Há algum tempo, tenho notado que está me custando mais para escrever as crônicas. Assim como o “Vida de Caracol” chegou ao fim, o “Troca de Pele” também. Na verdade, pouco antes de viajar para Santiago, já sabia disso. A partir daí, parei de numerar os capítulos e a escrever quase que por disciplina, uma maneira de não perder a mão.
Em paralelo, tenho viajado o que posso e o que não posso. O que também serviu para adiar o fato de entender porque essa dificuldade havia surgido. Conveniente pensar que isso estava acontecendo por falta de tempo, se quando viajo não tenho acesso ao computador, natural que estivesse escrevendo menos, certo?
Claro que não. Primeiro porque não estou escrevendo menos, mas outras coisas. Também não estou saindo menos, o que não justificaria uma possível falta de assunto. Assuntos sobram, falta vontade.
Só ontem me caiu a ficha que as viagens e a falta de vontade de atualizar as crônicas se deviam ao mesmo motivo. Cansei de Madri. E agora?
Na primeira fase das crônicas, equivalente ao primeiro ano que morei na cidade, havia uma curiosidade em ver a realidade com outros olhos, era uma observadora, quase voyeur, havia o otimismo de quem não tem certeza mas acredita que tudo vai dar certo. Na segunda, na transição entre o segundo para o terceiro ano aqui, minha perspectiva era mais realista, não digo negativa e sim mais participativa, não assistia a um filme, era parte dele. Agora já não há grandes mistérios e me custa manter o bom humor.
Madri é provinciana e os madrileños se orgulham disso. Não provam outras línguas, nem outros sabores. Atrás da máscara da tradição, escondem uma enorme covardia em tentar. Insistem em manter-se na década em que quase foram modernos, como uma paranóia coletiva. Falam bem alto e enfaticamente, mas sempre os mesmos temas, nenhuma surpresa nem coragem. Batem no peito por serem europeus, mas desprezam Portugal e são desprezados pelo resto. Na verdade, se desprezam entre si, na própria Espanha. Descontam suas angústias nos imigrantes, como se nunca houvessem sido um dia, sem perceber como é bom ter uma desculpa fácil para a própria incompetência.
A gente é boa, animada, as qualidades já ressaltei muitas vezes.
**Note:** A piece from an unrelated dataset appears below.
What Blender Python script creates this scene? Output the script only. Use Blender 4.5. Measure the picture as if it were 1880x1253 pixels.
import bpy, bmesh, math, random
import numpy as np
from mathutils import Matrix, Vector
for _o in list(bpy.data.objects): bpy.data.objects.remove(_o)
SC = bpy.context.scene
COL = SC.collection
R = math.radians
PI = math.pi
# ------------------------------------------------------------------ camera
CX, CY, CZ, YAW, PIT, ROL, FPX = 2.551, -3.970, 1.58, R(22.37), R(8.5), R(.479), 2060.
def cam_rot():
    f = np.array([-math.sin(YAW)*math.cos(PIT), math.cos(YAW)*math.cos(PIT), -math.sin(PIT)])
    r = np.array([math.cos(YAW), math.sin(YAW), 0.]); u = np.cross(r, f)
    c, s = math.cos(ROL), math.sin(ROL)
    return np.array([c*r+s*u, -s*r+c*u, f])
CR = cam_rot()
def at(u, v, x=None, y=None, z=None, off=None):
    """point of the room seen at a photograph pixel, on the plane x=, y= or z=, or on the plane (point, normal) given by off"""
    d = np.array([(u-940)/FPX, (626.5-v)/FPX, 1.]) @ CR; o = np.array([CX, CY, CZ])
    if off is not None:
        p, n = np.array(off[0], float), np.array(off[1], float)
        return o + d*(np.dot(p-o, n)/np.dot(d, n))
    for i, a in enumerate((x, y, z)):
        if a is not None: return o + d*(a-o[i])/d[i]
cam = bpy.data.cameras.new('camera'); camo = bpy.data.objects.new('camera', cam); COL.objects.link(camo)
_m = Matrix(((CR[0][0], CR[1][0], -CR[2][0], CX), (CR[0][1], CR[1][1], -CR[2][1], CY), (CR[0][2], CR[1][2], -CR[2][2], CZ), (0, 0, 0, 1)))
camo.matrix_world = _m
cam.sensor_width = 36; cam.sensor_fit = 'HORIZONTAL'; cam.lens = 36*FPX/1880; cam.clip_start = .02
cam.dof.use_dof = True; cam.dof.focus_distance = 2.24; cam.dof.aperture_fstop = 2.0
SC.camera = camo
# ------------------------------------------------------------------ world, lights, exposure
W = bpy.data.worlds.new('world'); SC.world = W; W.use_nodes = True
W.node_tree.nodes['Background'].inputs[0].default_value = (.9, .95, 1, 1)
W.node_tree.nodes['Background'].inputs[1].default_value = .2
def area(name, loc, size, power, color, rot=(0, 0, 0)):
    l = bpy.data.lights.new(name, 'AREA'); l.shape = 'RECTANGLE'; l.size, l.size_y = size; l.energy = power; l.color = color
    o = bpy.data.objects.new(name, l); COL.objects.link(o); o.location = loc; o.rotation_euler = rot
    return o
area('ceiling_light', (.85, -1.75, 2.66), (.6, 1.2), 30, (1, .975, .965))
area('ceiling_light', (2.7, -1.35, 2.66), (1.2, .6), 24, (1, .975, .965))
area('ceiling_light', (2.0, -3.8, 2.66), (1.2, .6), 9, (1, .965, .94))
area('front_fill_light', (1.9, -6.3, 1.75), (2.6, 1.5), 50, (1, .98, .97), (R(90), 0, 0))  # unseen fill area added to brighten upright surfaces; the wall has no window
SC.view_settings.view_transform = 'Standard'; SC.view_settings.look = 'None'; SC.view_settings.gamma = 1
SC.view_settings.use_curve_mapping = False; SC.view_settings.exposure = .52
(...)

E por uma razão que ainda não entendo, me dói muito falar mal daqui. Acho que por isso anda me faltando vontade de escrever sobre a cidade. De certa forma, me sinto permitida a falar bem ou mal do meu próprio país, mas qual seria exatamente minha pátria nesse momento?
Não me lembro quantas vezes ouvi e repeti com convicção que é quem se muda que deve se adaptar à outra cultura, às novas regras. Mas será mesmo? Até que ponto realmente escolhi estar aqui? E não me refiro à opção de vir para a Espanha, mas tratando-se o assunto de maneira mais aprofundada, não fui eu quem decidiu globalizar o mundo. Por que não deveria aproveitar a oportunidade de ampliar minhas perspectivas? E onde estava escrito em letras miúdas que isso significaria me restringir? Não elegi trocar de quarto e me fechar nele, saí para o jardim.
Retornar ao Brasil resolveria o problema? Duvido. Difícil voltar a ser escrava do medo e me sentir uma palhaça cada vez que vejo o noticiário ou leio um jornal. Mudar para outro lugar? Talvez. Resolveria nos dois primeiros anos, assim como aqui, mas e depois?
Há algum tempo atrás, ainda em São Paulo, era totalmente viciada em revistas de decoração. Muitas idéias, inclusive, aproveitava e adaptava aos lugares onde morava. Não houve um local onde moramos que não houvesse feito algo de obra. Nas horas vagas, várias vezes me peguei desenhando a planta da casa dos meus sonhos, a que um dia construiríamos, ainda que não soubesse onde essa casa pousaria. Até nome a casa tinha! Hoje, em uma recepção enquanto esperava Luiz, me peguei outra vez com uma revista de decoração e tudo que gostava me parecia longe ou impossível. O fogão que não terei, a sala que não terei, a casa que nunca terei.
Aprendi a ter orgasmos múltiplos por arranjar espaço para uma cafeteira nova e um espremedor de sucos. E não sei exatamente se isso é bom. Aprendi a disfrutar de pequenos prazeres ou a me contentar com pouco? Sinceramente, não sei, acho que um pouco dos dois. Talvez só esteja mais velha.
Como as outras fases, essa também vai passar. Fico um pouco curiosa com as próximas. De qualquer forma, me surpreendeu a calma com que me veio essa reflexão, que não é absolutamente nada mais que uma reflexão. Provavelmente, em outras épocas seria o estopim para uma crise existencial novinha em folha.
Quem sabe é a dieta que estou fazendo, dietas me deixam num mal humor… Abstinência é uma merda!